More examples at every scale and of every provenance could be given, all adding up to a single, disquieting truth: We do seem to live in a time of war. But was there ever a time when we did not? All through the past century of cinema, this war or that was raging, with veterans a daily sight on our streets. It’s just that we stopped noticing them after a time. Looking at war and cinema is therefore a rather logical thing to do.

Concerning the programme’s title, ‘After Victory’ should invite an ironic reading, as victory (or defeat) seems to be the Alpha and Omega of almost each and every war movie, with the aftermath of all the mayhem/spectacle as an addendum. But then, this aftermath is actually the programme’s main interest: nations, their mythologies, are built on wars and their (re)telling; people’s lives are haunted by the experience of combat, the memories of what they have seen and done; landscapes and soulscapes are ravaged for decades and centuries.

In the end, I decided to focus the programme on four wars (particular war theatres) for which historians as well as politicians have expressed renewed interest in the last few years: the Lebanon War, the Second Sino-Japanese War, the Algerian War and the Philippine-American War. Each of them was the subject of an outstanding film/video work in 2009: Samuel Maoz’s Lebanon and Lu Chuan’s City of Life and Death have already been mentioned; then there’s Eija-Liisa Ahtila’s Where is Where?, and finally, John Gianvito’s Vapor Trail (Clark).

A fifth war – or more precisely, a whole inter-connected set of wars, the Break-Up of Yugoslavia – is the focus of a short film programme on war veterans and their ways of living amongst us after the war is over.

Veterans, their memories, are also key to the programme’s Israeli section. Both Lebanon and Yossi Somer’s Resisim (1989) are based on memories of war veterans, while Joseph Cedar’s Beaufort (2007) was criticised in some quarters for featuring actors who hadn’t done military service in some of the more important roles. One might say: That’s the reaction of a society Yaky Yosha warned us about in The Vulture (1981).

The fact that the Second Sino-Japanese War, the Algerian and the Philippine-American Wars are generating so much interest shouldn’t come as too big of a surprise. The campaigns in Afghanistan and Iraq have colonial motives written all over them, so looking at colonial wars seems rather obvious.

The Philippine-American War won the US its main base in Asia, which later made the wars in Korea and Vietnam possible (to simplify something far more complex). What’s rather telling is how few people actually know about this war, one of the last century’s most important. The paradoxical-seeming title Memories of a Forgotten War (Sari Raissa Lluch Dalena & Camilla Griggers, 2001) does indeed nail something. A reason, certainly, why John Gianvito went to such lengths to tell this war’s history in detail in Vapor Trail (Clark) while investigating the pollution caused by Clark Air Base: the destruction of a whole ecosystem, the death of thousands and the illness of probably millions. Vapor Trail (Clark) deals with war’s aftermath in ways few other films ever have.

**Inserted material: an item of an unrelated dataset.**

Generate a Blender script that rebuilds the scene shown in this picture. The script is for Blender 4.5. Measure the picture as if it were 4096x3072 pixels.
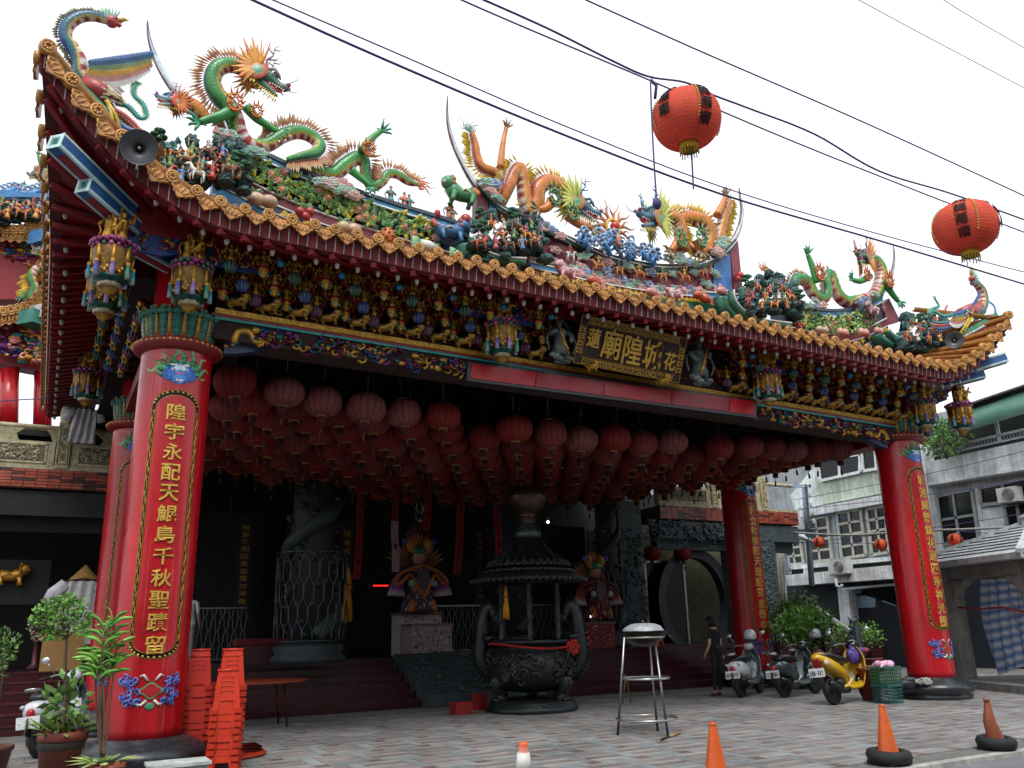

The renewed interest in the Algerian War is certainly in no small part due to the much-advertised War on Terror. Here we have another war against people of Islamic belief, another war rooted in a concept/practice of terror, another war that brought torture back into the public eye. Which, probably, inspired Nikos Papatakis to re-work his chef d’œuvre vraiment maudit Gloria mundi (1976/2004), a meditation on terror tactics, film making and the limits of empathy.

The latter is something that Ahtila’s rich and truly astonishing Where is Where? and René Vautier’s masterpiece Avoir vingt ans dans les Aurès (1972) are fascinated by as well: How, if at all, can you feel the pain of others? Is it possible to re-live other peoples’ brutalisation? Asking these questions apropos a work from a country that had absolutely nothing to do with the war in question seems appropriate, for an injury to anyone haunts culture as such (or at least it should…).